Ordinary Seamen, Royal Australian Navy (RAN)

"It changed my life because it taught me discipline."


"When the war started and in the youth of my day, all you could think about was going to war." Donald McNeice says, recalling his teenage years, which took place during the Second World War. 

At 14 years old, Donald was in the Scouts as a runner for the Air Raid Wardens, delivering messages back and forth between air raid shelters on his bike.  A dangerous job, but at the time Donald didn't think much about the dangers.

"One night the Japanese came into the harbour with search lights, anti-aircraft guns going off in the sky. Everyone thought it was a bombing raid. I remember my mother telling me, 'you can't go, it's real.' I told her that I had to go, and I went and delivered those messages. That's what I grew up with."

Just a year earlier, at 13 years old, Donald applied to the midshipman school. While his application wasn't successful at that stage, it was no surprise that years later, when he was finally of age, he joined the Navy.

Donald had been working for a company called Williamston Croft, which sold paint and wallpaper before he made the call to enlist. "The propaganda from the Australian government was pretty high," he says. He recalls seeing images of Japan invading various countries on its course to invade Australia.

It was these images that made Donald want to join in the fight to protect his country. At just 15 years old, he tried to join the 45th Battalion St George Regiment. "They woke up to the fact that I was too young," he says, leaving him with no choice but to leave.

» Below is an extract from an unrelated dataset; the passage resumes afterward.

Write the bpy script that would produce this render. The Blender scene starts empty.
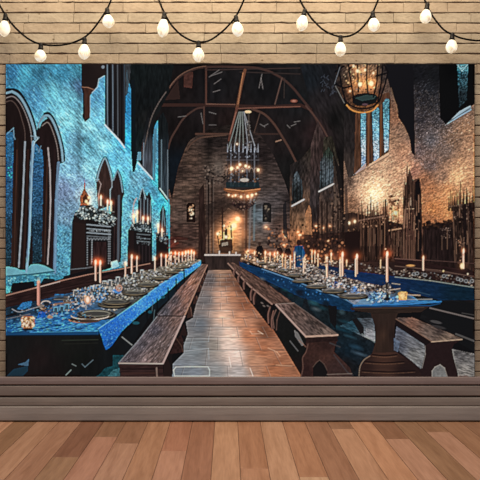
import bpy, bmesh, math, random
import numpy as np
import numpy as np, math
# ---------------------------------------------------------------- the picture printed on the cloth
PX0, PY0, PX1, PY1 = 5.8, 64.0, 474.5, 376.7      # outline of the cloth, picture units
S = 2.0
NW, NH = int((PX1-PX0)*S), int((PY1-PY0)*S)
gx = PX0 + (np.arange(NW)+0.5)*(PX1-PX0)/NW
gy = PY0 + (np.arange(NH)+0.5)*(PY1-PY0)/NH
X, Y = np.meshgrid(gx, gy)
X = X.astype(np.float32); Y = Y.astype(np.float32)
IMG = np.zeros((NH, NW, 3), np.float32)
IDS = np.zeros((NH, NW), np.int32)
MOTIFS = [('printed_hall', None)]
def motif(name, label=None):
    MOTIFS.append((name, label)); return len(MOTIFS)-1
rng = np.random.RandomState(11)
def vnoise(U, V, seed):
    r = np.random.RandomState(seed).rand(256, 256).astype(np.float32)
    iu = np.floor(U).astype(int); iv = np.floor(V).astype(int)
    fu = U-iu; fv = V-iv
    fu = fu*fu*(3-2*fu); fv = fv*fv*(3-2*fv)
    a = r[iv & 255, iu & 255]; b = r[iv & 255, (iu+1) & 255]
    c = r[(iv+1) & 255, iu & 255]; d = r[(iv+1) & 255, (iu+1) & 255]
    return (a*(1-fu)+b*fu)*(1-fv)+(c*(1-fu)+d*fu)*fv - 0.5
def noise(su, sv, ang=0, seed=1):
    a = math.radians(ang); c, s = math.cos(a), math.sin(a)
    return vnoise((X*c+Y*s)/su+300, (-X*s+Y*c)/sv+300, seed)
def col(c): return np.array(c, np.float32)
def box(x0, y0, x1, y1):
    i0 = max(0, int((x0-PX0)*S)-1); i1 = min(NW, int((x1-PX0)*S)+2)
    j0 = max(0, int((y0-PY0)*S)-1); j1 = min(NH, int((y1-PY0)*S)+2)
    return (slice(j0, max(j0, j1)), slice(i0, max(i0, i1)))
def pmask(P):
    xs = [p[0] for p in P]; ys = [p[1] for p in P]
    b = box(min(xs), min(ys), max(xs), max(ys))
    x, y = X[b], Y[b]; m = np.zeros(x.shape, bool)
    n = len(P)
    for i in range(n):
        x0, y0 = P[i]; x1, y1 = P[(i+1) % n]
        if y0 == y1: continue
        t = (y0 > y) != (y1 > y)
        m ^= t & (x < (x1-x0)*(y-y0)/(y1-y0)+x0)
    return b, m
def put(b, a, c, i=0):
    """blend colour c over the box b with coverage a"""
    if a.size == 0: return
    IMG[b] = IMG[b]*(1-a[..., None]) + c*a[..., None]
    if i: IDS[b][a > 0.45] = i
def poly(P, c, a=1.0, i=0, tex=0, ts=(2, 2), ta=0, seed=3):
    b, m = pmask(P)
    c = col(c)
    if tex:
        n = noise_b(b, ts, ta, seed)
        c = c*(1+tex*n[..., None]*2)
    put(b, m.astype(np.float32)*a, c, i)
def noise_b(b, ts, ta, seed):
    a = math.radians(ta); cc, ss = math.cos(a), math.sin(a)
    x, y = X[b], Y[b]
    f = lambda k, sd: vnoise((x*cc+y*ss)/ts[0]*k+300, (-x*ss+y*cc)/ts[1]*k+300, sd)
    return 0.65*f(1, seed)+0.35*f(2.1, seed+1)
def grad(P, stops, i=0, tex=0, ts=(2, 2), ta=0, seed=3, pw=2.0, a=1.0, con=1.0):
    """fill a polygon with colours spread from points (x, y, r, g, b)"""
    b, m = pmask(P)
    x, y = X[b], Y[b]
    acc = np.zeros(x.shape+(3,), np.float32); w = np.zeros(x.shape, np.float32)
    for (sx, sy, r, g, bl) in stops:
        k = 1/((x-sx)**2+(y-sy)**2+9)**(pw/2*1.2)
        acc += k[..., None]*col((r, g, bl)); w += k
    c = acc/w[..., None]
    if tex: c = c*(1+tex*noise_b(b, ts, ta, seed)[..., None]*2)
    put(b, m.astype(np.float32)*a, c, i)
def line(pts, w, c, a=1.0, i=0, w2=None):
    pts = list(pts); n = len(pts)-1
    c = col(c)
    for k in range(n):
        (x0, y0), (x1, y1) = pts[k], pts[k+1]
        wa = w if w2 is None else w+(w2-w)*k/n
        wb = w if w2 is None else w+(w2-w)*(k+1)/n
        r = max(wa, wb)/2+1
        b = box(min(x0, x1)-r, min(y0, y1)-r, max(x0, x1)+r, max(y0, y1)+r)
        x, y = X[b], Y[b]
        if x.size == 0: continue
        dx, dy = x1-x0, y1-y0; L = dx*dx+dy*dy+1e-6
        t = np.clip(((x-x0)*dx+(y-y0)*dy)/L, 0, 1)
        d = np.hypot(x-x0-t*dx, y-y0-t*dy)
        hw = (wa+(wb-wa)*t)/2
        put(b, np.clip((hw-d)/0.5+0.5, 0, 1)*a, c, i)
def arc(cx, cy, rx, ry, a0, a1, n=14):
    return [(cx+rx*math.cos(math.radians(a0+(a1-a0)*k/n)), cy-ry*math.sin(math.radians(a0+(a1-a0)*k/n))) for k in range(n+1)]
def spline(pts, n=6):
    out = []
    P = [pts[0]]+list(pts)+[pts[-1]]
    for k in range(1, len(P)-2):
        p0, p1, p2, p3 = P[k-1], P[k], P[k+1], P[k+2]
        for j in range(n):
            t = j/n
            out.append(tuple(0.5*(2*p1[q]+(p2[q]-p0[q])*t+(2*p0[q]-5*p1[q]+4*p2[q]-p3[q])*t*t+(3*p1[q]-p0[q]-3*p2[q]+p3[q])*t**3) for q in (0, 1)))
    out.append(tuple(pts[-1])); return out
def ell(cx, cy, rx, ry, c, a=1.0, i=0, soft=0.5, rot=0):
    r = max(rx, ry)+1
    b = box(cx-r, cy-r, cx+r, cy+r); x, y = X[b]-cx, Y[b]-cy
    if x.size == 0: return
    if rot:
        q = math.radians(rot); x, y = x*math.cos(q)+y*math.sin(q), -x*math.sin(q)+y*math.cos(q)
    d = np.sqrt((x/rx)**2+(y/ry)**2)
    put(b, np.clip((1-d)*min(rx, ry)/soft+0.5, 0, 1)*a, col(c), i)
def glow(cx, cy, r, c, s=1.0, ry=None):
    ry = ry or r
    b = box(cx-3*r, cy-3*ry, cx+3*r, cy+3*ry); x, y = X[b]-cx, Y[b]-cy
    k = np.exp(-((x/r)**2+(y/ry)**2))*s
    IMG[b] += k[..., None]*col(c)
def shade(cx, cy, r, s, ry=None):
    ry = ry or r
    b = box(cx-3*r, cy-3*ry, cx+3*r, cy+3*ry); x, y = X[b]-cx, Y[b]-cy
    IMG[b] *= (1-s*np.exp(-((x/r)**2+(y/ry)**2)))[..., None]
def specks(P, n, cols, r=(0.4, 1.0), a=(0.5, 1), seed=5, flat=1.0, rot=0):
    R = np.random.RandomState(seed)
    xs = [p[0] for p in P]; ys = [p[1] for p in P]
    k = 0; tries = 0
    while k < n and tries < n*20:
        tries += 1
        x = R.uniform(min(xs), max(xs)); y = R.uniform(min(ys), max(ys))
        ins = False
        for q in range(len(P)):
            (x0, y0), (x1, y1) = P[q], P[(q+1) % len(P)]
            if (y0 > y) != (y1 > y) and x < (x1-x0)*(y-y0)/(y1-y0)+x0: ins = not ins
        if not ins: continue
        k += 1
        rr = R.uniform(*r)
        ell(x, y, rr, rr*flat, cols[R.randint(len(cols))], R.uniform(*a), soft=0.6, rot=rot+R.uniform(-25, 25))
def candle(x, y0, y1, w=1.6, c=(214, 150, 126), flame=1.0, g=1.0, label=None):
    i = motif('printed_candle', label)
    if flame:
        glow(x, y0-1, 4.2*g, (150, 60, 22), 0.75*flame)
    line([(x, y0+0.5), (x, y1)], w, c, 1, i)
    line([(x-w*0.25, y0+0.5), (x-w*0.25, y1)], w*0.35, tuple(min(255, v*1.18) for v in c), 0.7, i)
    line([(x+w*0.4, y0+1.5), (x+w*0.4, y1)], w*0.3, tuple(v*0.5 for v in c), 0.7, i)
    if flame:
        ell(x, y0-1.0, 0.9*max(0.8, w/1.7), 1.9*max(0.8, w/1.7), (255, 226, 170), flame, i, soft=0.9)
        glow(x, y0-0.6, 1.6, (120, 70, 30), 0.6*flame)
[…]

It was two years later that Donald was able to join the Navy, in 1944. "They took men at 17 for the Navy, however to be a part of the Army you had to be 18." Despite joining in 1944, he wasn't called up until early 1945. "I had to go by train from central station in Sydney to Melbourne, which was quite the experience because I was so young."

Donald remembers the day he left for the Navy clearly.  "A Petty Officer would line everybody up to get onto the train. He would then tell everyone to say goodbye to their wives, girlfriends and mothers, and then proceed with a speech." Donald says, recalling on the harsh and hardened attitude of the Petty Officer, who told all the young men standing at Central station to "get into line," with colourful language.

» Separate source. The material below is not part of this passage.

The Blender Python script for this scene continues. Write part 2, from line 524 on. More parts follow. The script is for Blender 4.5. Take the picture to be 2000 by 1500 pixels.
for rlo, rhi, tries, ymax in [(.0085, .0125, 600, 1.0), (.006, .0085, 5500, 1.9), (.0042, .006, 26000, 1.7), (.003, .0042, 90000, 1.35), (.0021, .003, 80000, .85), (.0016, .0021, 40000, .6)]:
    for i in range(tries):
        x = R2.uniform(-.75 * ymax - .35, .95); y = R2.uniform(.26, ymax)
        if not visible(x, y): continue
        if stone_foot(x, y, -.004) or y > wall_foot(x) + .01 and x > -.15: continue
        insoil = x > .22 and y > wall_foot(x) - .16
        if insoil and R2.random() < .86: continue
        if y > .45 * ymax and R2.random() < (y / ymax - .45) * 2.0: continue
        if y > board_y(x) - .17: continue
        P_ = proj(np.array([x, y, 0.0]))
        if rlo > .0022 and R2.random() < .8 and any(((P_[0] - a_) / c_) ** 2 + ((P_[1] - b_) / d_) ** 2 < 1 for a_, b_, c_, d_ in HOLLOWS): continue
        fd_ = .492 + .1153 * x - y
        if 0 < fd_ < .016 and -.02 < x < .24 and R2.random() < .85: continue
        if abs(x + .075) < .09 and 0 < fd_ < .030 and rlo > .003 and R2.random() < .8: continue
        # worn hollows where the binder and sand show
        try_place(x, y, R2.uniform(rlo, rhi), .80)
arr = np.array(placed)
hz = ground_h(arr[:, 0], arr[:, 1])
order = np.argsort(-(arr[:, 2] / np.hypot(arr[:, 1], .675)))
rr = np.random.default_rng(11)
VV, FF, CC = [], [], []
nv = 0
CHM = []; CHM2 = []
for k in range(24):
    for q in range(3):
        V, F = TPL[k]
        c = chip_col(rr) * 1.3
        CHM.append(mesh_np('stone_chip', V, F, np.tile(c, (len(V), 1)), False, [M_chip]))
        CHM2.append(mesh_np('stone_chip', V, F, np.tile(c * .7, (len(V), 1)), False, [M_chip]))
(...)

"When you are 17, it frightens you." Donald says. "The discipline was extremely tough, especially when you're young."

Once arriving in Melbourne, Donald took part in naval training on a ship called the Doomba, which operated in Southern Victoria.

"I spent time training on various aspects of tying knots, sailing boats, learning to fire different machine guns - both anti-aircraft guns at Point Cook at the Air Force base. I also learnt to fire three six inch guns."

It was the discipline in the Navy that Donald found incredibly challenging.  "You could not look at an Officer, or talk to him in the face. You had to avert your eyes to the left or right. If you looked at an officer you were charged with insolence and would have to do some form of duty if you were found guilty." 

While these challenges were difficult, Donald still loved the Navy and enjoyed his time there. His average day on the Navy included early starts, showers and parades. "You would get counted off, then you would have breakfast. After that, you would do all sorts of training to make you confident enough to go onto a ship."

One of his training sessions went wrong, Donald recalls. He was in Point Cook, while firing at a drone that was flying behind a plane. The drone was the target, and Donald was aiming to hit the target when his crew member's hand slipped on the wheel. "We nearly shot down the plane instead of the target." He says. "We had a woman who was relaying communication to the pilot standing next to us, and she went off her brain because it was her husband in the plane. She didn't think much of our shooting at the time."

The following day, Donald moved onto a stationary artillery gun shooting at a pylon. "We tried to aim and get as close to the pylon as possible. There was a passenger freighter that came from Cowes Island and again, we had a problem with the trainer." The gun moved sideways and instead of the pylon, "we put a spouter about 50 yards in front of the boat." The passenger boat turned around went back to Cowes.

"I was not impressed by training officers," Donald says.

Even with the bumpy training experience, he and his crew worked hard to be prepared for the war.  It was while his crew were still training that Victory was declared in the Pacific.

"Everyone had mixed feelings when the war was declared won." Donald says. "The main feeling was that we had beaten them." But he explains that the mixed feelings came into play when the crew realised they would no longer be able to work in the Navy. "They wanted to demob as many of us as possible and get us back into the workforce."  It was this that Donald found demoralising.  His crew was officially disbanded in 1946, and he served for a total of 12 months.

After the war was over, Donald and his crew were asked to participate in the Victory marches in both Sydney and Melbourne. "We marched through Melbourne for the Victory March, and then they shipped us off to Sydney to march through Sydney for the Victory March." Donald recalls that the crowd in Melbourne were more subdued during the Victory March compared to their Sydney counterparts. "The crowds were four, or five, or six deep, and people were clapping - but it was very sedate. When we marched in Sydney, there were people who were emptying garbage bins full of paper onto us like it was confetti - Sydney just went mad."


A section of the crowd in Martin Place during VP celebrations

Donald had a passion for serving. After his crew was disbanded, he joined the Citizen Military Force in Sydney. He served in the 30th Battalion Black Watch Scottish Regiment in NSW for three years. He was also on the committee for the Reserve Forces. Today, the Association is still going strong and Donald is now the Vice President of the NSW Scottish Regiment.  

Reflecting on his experience training in WWII, Donald says "It changed my life because it taught me discipline." He says there is a stark contrast to how he grew up compared to children growing up today. "It was just an entirely different mood."

Donald was also the RSM for 30th Battalion on Anzac Day and other marches and Parade Commander for Rosebay and Caringbah RSL for their Anzac Day marches up until 2018.